Em Portugal, desde pequenos que somos habituados, incitados, motivados a ser pequenos corruptinhos. Copiamos no teste de Estudo do Meio pelo colega de carteira, atiramos as ervilhas para debaixo da mesa quando a D. Alice da cantina não está a olhar, abrimos ligeiramente um dos olhos a jogar às escondidas antes de chegarmos à parte do “0, aqui vou eu!”.
Mais tarde, fazemos cábulas rebuscadas para os exames na faculdade, vamos a abrir pela faixa da esquerda para passarmos toda a fila e metemo-nos à bruta já lá à frente no acesso para a 25 de Abril antes do viaduto Duarte Pacheco, ou plagiamos descaradamente várias músicas que nos lancem a carreira musical, quem sabe até ganhar um Tony.
Ainda mais tarde, arranjamos um esquemazito para não pagar aquele imposto ou acrescentamos ao CV formação e experiência de trabalho que nunca tivemos. Entretanto, em todo este bonito e sustentado processo de crescimento, vamos assimilando que todos os outros também fazem as suas batotas, que um político tem grandes hipóteses de ser corrupto, que um banqueiro tem ainda mais, que um dirigente desportivo o é, quase de certeza.
E esta é a nossa normalidade. Aceitamos, rimos, somos coniventes, cúmplices, fazemos parte. Ah, somos tão bons nisto de ser patrióticos naquilo que mais importa.

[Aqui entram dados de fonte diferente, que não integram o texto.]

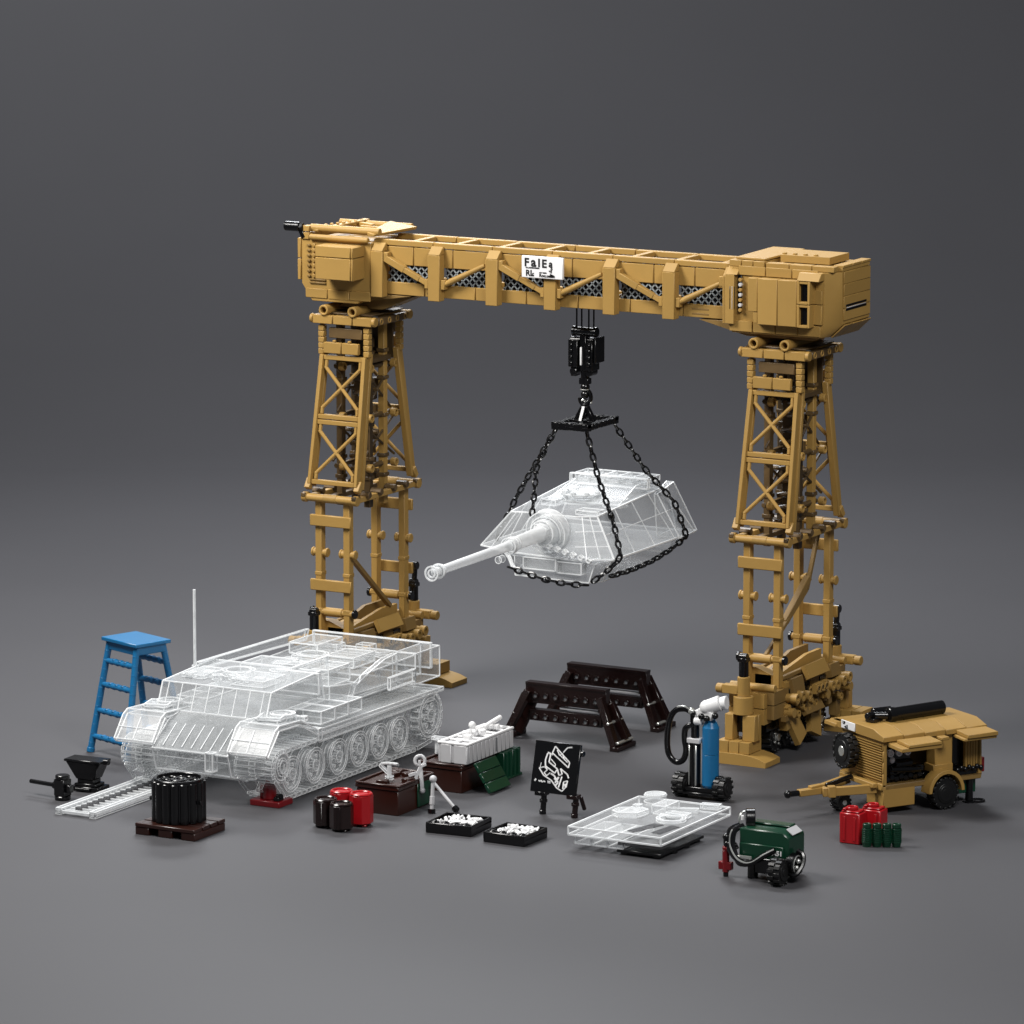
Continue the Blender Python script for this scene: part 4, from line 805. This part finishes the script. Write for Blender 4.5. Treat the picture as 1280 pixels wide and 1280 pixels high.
# ------------------------------------------------------------------ green welder
wd = thing('welding_machine', 'glossy green machine on black wheels with a hose reel and draped cables', 'welding machine', (6.52, -5.85, 0), 0)
p = MB(); p.prism([(-.31, .2), (.3, .2), (.3, .5), (.22, .56), (-.31, .56)], -.2, .2, 'y'); p.box(-.29, .2, .03, .19, .565, .59)
bd = finish('housing', p, GRN, wd, .012); finish('side_panel', MB().box(-.3, .24, -.225, -.203, .22, .4), GRN, wd)
finish('top_label', MB().obox((.27, .0, .555), (.1, .24, .012), ry=37), LGR, wd, .002)
tx = MB(); text(tx, 'A51', .075, M.Translation((.11, -.228, .30)) @ M.Rotation(R(90), 4, 'X')); finish('lettering', tx, CHK, wd, 0)
p = MB(); p.box(-.25, .28, -.16, .16, .12, .198); p.cyl((-.16, -.16, .0), (-.16, -.16, .2), .06); p.box(-.1, .3, -.24, -.16, .08, .25); finish('chassis', p, BLK, wd)
for c_, r_, wd_ in (((.17, -.34, .15), .155, .15), ((.12, .17, .15), .15, .13)):
    p = MB(); tyre(p, c_, (1, .0, 0), r_, wd_, 12, 0, 0); finish('wheel', p, RUB, wd, .004)
p = MB(); p.pipe((-.33, .0, .62), (-.24, .05, .62), .115, .07, 20); p.cyl((-.31, .01, .62), (-.27, .03, .62), .075); p.bar((-.28, 0, .4), (-.28, 0, .6), .04, .04); finish('hose_reel', p, BLK, wd)
finish('reel_rim', MB().ring((-.335, -.01, .62), (.9, -.45, 0), .085, .012, 20), SIL, wd); finish('reel_knob', MB().cyl((-.36, -.02, .6), (-.36, -.02, .66), .018), WHT, wd)
p = MB(); p.pipe((.28, -.12, .2), (.36, -.12, .2), .13, .08, 20); p.tube([(.3, -.2, .12), (.38, -.2, .1), (.42, -.1, .2), (.4, -.05, .3), (.33, -.05, .34)], .03); finish('rear_reel', p, BLK, wd); finish('rear_rim', MB().ring((.37, -.12, .2), (1, 0, 0), .1, .01, 20).sph((.38, -.12, .24), .03).sph((.375, -.15, .17), .03), SIL, wd)
p = MB()
for o_ in (0, .05): p.tube([(-.36+o_, -.1, .56), (-.42+o_, -.2, .52), (-.42+o_, -.25, .38), (-.33+o_, -.3, .26-o_), (-.2, -.32, .2-o_*.3), (-.08, -.33, .22), (.04, -.3, .3), (.16, -.26, .37)], .034)
finish('cable', p, BLK, wd, 0); p = MB(); p.tube([(-.33, -.13, .555), (-.39, -.225, .52), (-.39, -.275, .38), (-.30, -.325, .26), (-.19, -.345, .21), (-.08, -.352, .225), (.04, -.322, .31), (.16, -.28, .38)], .012); p.box(-.3, -.12, -.3, -.27, .24, .27); finish('cable_sheath', p, SIL, wd, 0)
gg = thing('grease_gun', 'small dark red tool with a black tip standing left of the green machine', 'tool', (6.07, -6.1, 0)); finish('tool_body', MB().cyl((0, 0, .05), (0, 0, .3), .04).box(-.08, .08, -.035, .035, .08, .17).cyl((0, 0, .3), (.01, 0, .34), .045), DRD, gg); finish('tool_tip', MB().cyl((0, 0, 0), (0, 0, .05), .03), BLK, gg); finish('tool_head', MB().sph((.02, 0, .37), .045).cyl((.02, 0, .3), (.12, .05, .36), .04).sph((0, 0, .45), .04).cyl((0, 0, .36), (0, 0, .44), .03), BLK, gg)
# ------------------------------------------------------------------ red cans and green flasks
for i, (x, y, lab) in enumerate(((6.6, -3.95, 'bright red fuel can before the trailer, the left one with its full front showing'), (6.74, -3.84, 'bright red fuel can in front of the trailer, the right one behind the green flasks'))):
    t = thing('fuel_can', lab, 'fuel can', (x+.02, y+.15*i, 0), 0, 'red fuel cans beside the trailer'); finish('can_body', MB().box(-.135, .12, -.1, .1, .0, .36).box(-.12, .1, -.085, .085, .36, .385), RED, t, .012); finish('can_cap', MB().pipe((-.02, 0, .385), (-.02, 0, .42), .07, .045).box(-.1, -.06, -.09, .09, .385, .41), RED, t); finish('can_ridge', MB().box(-.09, -.06, -.108, -.101, .04, .32).box(.04, .07, -.108, -.101, .04, .32), RED, t, .002)
for i, lab in enumerate(('dark green ribbed flask at the left end of the row of four', 'dark green ribbed flask, second from the left in the row', 'dark green ribbed flask, third from the left in the row', 'dark green ribbed flask at the right end of the row of four')):
    t = thing('flask', lab, 'flask', (6.84+.10*i, -4.06+.05*i, 0), 0, 'green flasks in front of the red fuel cans'); p = MB().cyl((0, 0, 0), (0, 0, .05), .048, .058, n=8)
    for k in range(7): p.cyl((0, 0, .05+.024*k), (0, 0, .068+.024*k), .062, n=8); p.cyl((0, 0, .068+.024*k), (0, 0, .074+.024*k), .055, n=8)
    finish('flask_body', p, GRN, t, .002); finish('flask_neck', MB().pipe((0, 0, .22), (0, 0, .27), .052, .03), GRN, t)
# ------------------------------------------------------------------ trailer
tr = thing('generator_trailer', 'tan box trailer with open side flaps, louvred front and a spare wheel', 'trailer', (6.31, -1.72, 0), 58); tr.scale = (.91, .91, .96)
# local x runs back from the drawbar, local y = toward the far side; near side is -y
p = MB()
p.box(-.72, .75, -.5, .5, .30, .36, 1); p.box(-.75, -.70, -.5, .5, .36, .92); p.box(.7, .75, -.5, .5, .36, .9); p.box(-.7, .7, .46, .5, .36, .9); p.box(-.70, .7, -.02, .0, .36, .9, 1)
for k in range(15): p.obox((-.762, -.17, .42+.031*k), (.03, .6, .016), ry=30)
p.bricks(-.76, -.735, -.5, -.47, .36, .92, 1, 1, 4); p.box(-.78, -.752, -.5, .5, .3, .38)
p.bricks(.03, .30, -.5, -.3, .52, .9, 1, 1, 1); p.box(.0, .3, -.515, -.3, .44, .54, 0)
for k in range(6): p.box(.5+.04*k, .535+.04*k, -.5, -.44, .42, .88)
p.box(-.75, -.27, -.5, -.1, .08, .34); p.box(.36, .72, -.42, .3, .12, .34, 2)
bdy = finish('trailer_body', p, [TAN, DTAN, GRN], tr)
p = MB(); e = .8
for k in range(5):
    x0, x1 = -.8+.32*k, -.8+.32*(k+1)-.008; w0 = .56
    p.prism([(-w0, .91), (w0, .91), (w0, .975), (.32, 1.04), (-.32, 1.04), (-w0, .975)], x0, x1, 'x')
finish('roof', p, TAN, tr)
p = MB(); p.obox((-.42, -.72, .87), (.62, .34, .05), rx=3); p.obox((-.38, -.76, .915), (.5, .3, .04), rx=3); p.box(.0, .12, -.7, -.5, .88, .92); finish('side_flap', p, TAN, tr)
p = MB(); p.obox((.54, -.70, .93), (.46, .3, .05), rx=3); p.obox((.52, -.69, .885), (.5, .26, .035), rx=3); p.obox((.74, -.4, .93), (.08, .3, .05)); finish('side_flap', p, TAN, tr)
finish('side_flap', MB().obox((-.3, .72, .93), (.8, .3, .05)).obox((-.72, .68, .93), (.2, .28, .05)), TAN, tr)
p = MB(); tyre(p, (-.93, .23, .68), (1, 0, 0), .22, .14, 16, 0, 1); finish('spare_wheel', p, [RUB, SIL], tr, .004)
pn = MB().box(-.815, -.80, .1, .42, .93, 1.03); pt = finish('number_plate', pn, WHT, tr, .004); tx = MB(); T_ = M.Translation((-.818, .38, .985)) @ M.Rotation(R(-90), 4, 'Z') @ M.Rotation(R(90), 4, 'X'); text(tx, 'UP', .05, T_); text(tx, '-n2', .065, T_ @ M.Translation((.04, -.045, 0))); finish('lettering', tx, INK, pt, 0)
p = MB()   # engine
p.box(-.68, -.1, -.36, -.03, .36, .5); p.box(-.66, -.3, -.43, -.03, .5, .79)
for k in range(9): p.cyl((-.62+.07*k, -.4, .40+.03*(k % 2)), (-.62+.07*k, -.3, .4), .04, n=8)
for k in range(6): p.obox((-.6+.09*k, -.42, .52), (.06, .1, .08), rz=13*k)
p.cyl((-.55, -.45, .6), (-.3, -.45, .6), .05); p.cyl((-.62, -.46, .55), (-.15, -.44, .5), .04); p.box(.33, .7, -.48, -.2, .36, .42); p.box(.34, .48, -.4, -.1, .42, .86)
for k in range(7): p.sph((.38+.06*k, -.5, .44+.02*(k % 2)), .035)
finish('engine', p, BLK, tr)
p = MB()
for k in range(3): p.pipe((-.62+.13*k, -.47, .74), (-.62+.13*k, -.43, .74), .045, .026, 14); p.cyl((-.62+.13*k, -.465, .74), (-.62+.13*k, -.44, .74), .02, n=8)
p.sph((-.58, -.43, .65), .04); finish('gauge', p, WHT, tr, .002)
for s_ in (-1, 1):
    p = MB(); tyre(p, (.12, s_*.56-.08, .2), (0, 1, 0), .2, .16, 16, 0, 0); p.cyl((.12, s_*.56-.085, .2), (.12, s_*.56+.085, .2), .1, n=14); finish('wheel', p, RUB, tr, .004)
    p = MB(); n = 12
    vs = [(.12+r_*math.cos(math.pi*i/n), y_, .22+r_*math.sin(math.pi*i/n)) for i in range(n+1) for r_ in (.225, .275) for y_ in (s_*.56-.1, s_*.56+.1)]
    fs = []
    for i in range(n): a_ = 4*i; fs += [(a_, a_+1, a_+5, a_+4), (a_+2, a_+6, a_+7, a_+3), (a_, a_+4, a_+6, a_+2), (a_+1, a_+3, a_+7, a_+5)]
    fs += [(0, 2, 3, 1), (4*n, 4*n+1, 4*n+3, 4*n+2)]; p.add(vs, fs, 0); finish('mudguard', p, TAN, tr, .005)
p = MB(); p.bar((-.74, -.34, .30), (-1.4, -.07, .27), .07, .11); p.bar((-.74, .34, .30), (-1.4, .07, .27), .07, .11); p.cyl((-1.35, -.1, .28), (-1.35, .1, .28), .05); p.box(-1.72, -1.35, -.05, .05, .24, .32); p.box(-.85, -.74, -.4, .4, .32, .38)
p.obox((-1.3, -.13, .28), (.1, .1, .14), rz=-20); p.obox((-1.45, .02, .33), (.2, .08, .04), rz=10)
db = finish('drawbar', p, TAN, tr); finish('coupling', MB().sph((-1.88, 0, .28), .05).cyl((-1.86, 0, .28), (-1.7, 0, .28), .036), BLK, db)
finish('strut', MB().cyl((-1.3, 0, .33), (-.85, .1, .38), .032), BLK, db)
p = MB(); tyre(p, (-1.08, -.1, .11), (0, 1, 0), .11, .2, 12, 0, 1); finish('jockey_wheel', p, [RUB, SIL], tr, .003)
finish('exhaust_pack', MB().cyl((-.38, -.04, 1.12), (.5, .05, 1.12), .085, n=16).cyl((-.4, -.045, 1.12), (-.3, -.04, 1.12), .095).cyl((-.6, .1, 1.11), (-.38, -.02, 1.11), .05).cyl((-.48, .2, 1.12), (-.2, .2, 1.12), .055).obox((-.55, .05, 1.07), (.2, .14, .05), rz=20).box(-.15, .45, .1, .18, 1.045, 1.15).cyl((-.68, .02, 1.12), (-.56, .06, 1.12), .045), BLK, tr)
finish('tail_light', MB().box(.752, .80, -.5, -.42, .38, .56), DRD, tr); finish('rear_leg', MB().cyl((.62, -.42, .02), (.62, -.42, .32), .05).cyl((.62, -.42, 0), (.62, -.42, .02), .09).pipe((.74, -.44, 0), (.74, -.44, .025), .1, .07), BLK, tr)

E acima de nós, existe José Sócrates, o Frank Underwood da Covilhã. O nível de batotice dele é tão elevado, tão elegante, tão genial – principalmente pondo em perspetiva com o nosso nível mundano e rasteirinho – que dá a volta. Daí eu o admirar tanto. Sim, ele é um dos maiores batoteiros da nossa História, mas é tão bom a fazê-lo que merece o nosso respeito. A maneira como ele finge acreditar na sua inocência – e na nossa debilidade mental – não está ao alcance de muitos, nem de atores vencedores de Óscares.
Ele não fez nada, ele diz que não há provas, ele diz que é só “uma escuta aqui, uma escuta ali”, ele dá a volta a jornalistas, a juízes, a um país inteiro. Ele é mago, ele é astuto, ele é quase uma divindade imaculada, e ouvi-lo é como ouvir o canto dos anjos. Os anjos até podem ter morto três velhas e dois gatinhos e a seguir tê-los comido ao almoço, mas se nos cantam ao ouvido que não o fizeram, não temos outro remédio se não acreditar.
Assim é José Sócrates, o engenheiro, o engenhoso. E por assim ser, defendo que deve ser deixado em paz, em liberdade, a viver a sua vida com os 35 milhões que alegadamente recebeu ilegalmente. Porquê? Porque ele merece. Porque ele é superior, é melhor que todos nós. Ou, pelo menos, assim o acha. Viva, José Sócrates!
Sugestões mais ou menos culturais que, no caso de não valerem a pena, vos permitem vir insultar-me e cobrar-me uma jola:
- Sócrates: Tudo o que tem a ver com ele é bom. Todas as reportagens, a entrevista que deu à RTP, tudo. Um fartote.
- Homo Deus: É a continuação do livro Homo Sapiens, a Brief History of Humankind. O primeiro achei genial, este segundo comecei agora.